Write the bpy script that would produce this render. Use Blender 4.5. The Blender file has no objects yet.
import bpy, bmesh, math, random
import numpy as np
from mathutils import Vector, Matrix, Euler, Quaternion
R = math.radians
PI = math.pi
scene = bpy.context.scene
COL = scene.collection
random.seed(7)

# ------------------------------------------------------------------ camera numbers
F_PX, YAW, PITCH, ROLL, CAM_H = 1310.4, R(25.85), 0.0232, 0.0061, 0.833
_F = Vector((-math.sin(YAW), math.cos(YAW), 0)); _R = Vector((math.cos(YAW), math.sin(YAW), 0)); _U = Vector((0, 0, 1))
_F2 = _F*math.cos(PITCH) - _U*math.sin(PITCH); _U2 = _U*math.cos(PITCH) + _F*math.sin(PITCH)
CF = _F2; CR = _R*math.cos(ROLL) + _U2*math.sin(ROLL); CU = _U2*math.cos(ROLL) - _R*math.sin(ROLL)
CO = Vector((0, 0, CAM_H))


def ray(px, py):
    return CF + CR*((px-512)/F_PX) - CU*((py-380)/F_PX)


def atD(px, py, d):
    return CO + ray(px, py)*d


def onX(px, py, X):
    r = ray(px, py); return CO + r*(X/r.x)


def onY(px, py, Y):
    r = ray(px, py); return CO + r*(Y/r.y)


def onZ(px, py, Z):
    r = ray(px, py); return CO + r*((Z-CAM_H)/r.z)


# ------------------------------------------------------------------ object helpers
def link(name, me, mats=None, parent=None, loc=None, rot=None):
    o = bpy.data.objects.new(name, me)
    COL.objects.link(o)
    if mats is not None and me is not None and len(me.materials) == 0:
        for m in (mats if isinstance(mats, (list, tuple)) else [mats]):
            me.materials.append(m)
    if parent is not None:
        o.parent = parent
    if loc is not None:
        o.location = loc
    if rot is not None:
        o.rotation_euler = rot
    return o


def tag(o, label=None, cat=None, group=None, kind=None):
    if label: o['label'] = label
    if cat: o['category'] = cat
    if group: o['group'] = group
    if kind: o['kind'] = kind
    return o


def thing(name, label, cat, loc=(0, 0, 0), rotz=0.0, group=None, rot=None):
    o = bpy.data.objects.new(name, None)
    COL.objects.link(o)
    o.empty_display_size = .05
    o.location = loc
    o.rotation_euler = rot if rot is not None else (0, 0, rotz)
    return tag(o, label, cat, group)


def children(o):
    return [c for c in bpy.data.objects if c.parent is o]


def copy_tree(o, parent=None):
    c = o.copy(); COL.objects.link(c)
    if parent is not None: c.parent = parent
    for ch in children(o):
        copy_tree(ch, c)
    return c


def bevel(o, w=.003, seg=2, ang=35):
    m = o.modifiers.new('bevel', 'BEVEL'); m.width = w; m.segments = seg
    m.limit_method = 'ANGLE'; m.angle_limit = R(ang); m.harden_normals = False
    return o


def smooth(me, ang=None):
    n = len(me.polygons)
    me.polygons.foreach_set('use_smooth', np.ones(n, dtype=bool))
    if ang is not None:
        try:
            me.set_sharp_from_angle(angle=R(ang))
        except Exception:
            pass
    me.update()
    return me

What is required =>
Repeat, exactly and only, the lines from the beginning of the material through the line that contains "random.seed(7)".

Result of the task =>
Write the bpy script that would produce this render. Use Blender 4.5. The Blender file has no objects yet.
import bpy, bmesh, math, random
import numpy as np
from mathutils import Vector, Matrix, Euler, Quaternion
R = math.radians
PI = math.pi
scene = bpy.context.scene
COL = scene.collection
random.seed(7)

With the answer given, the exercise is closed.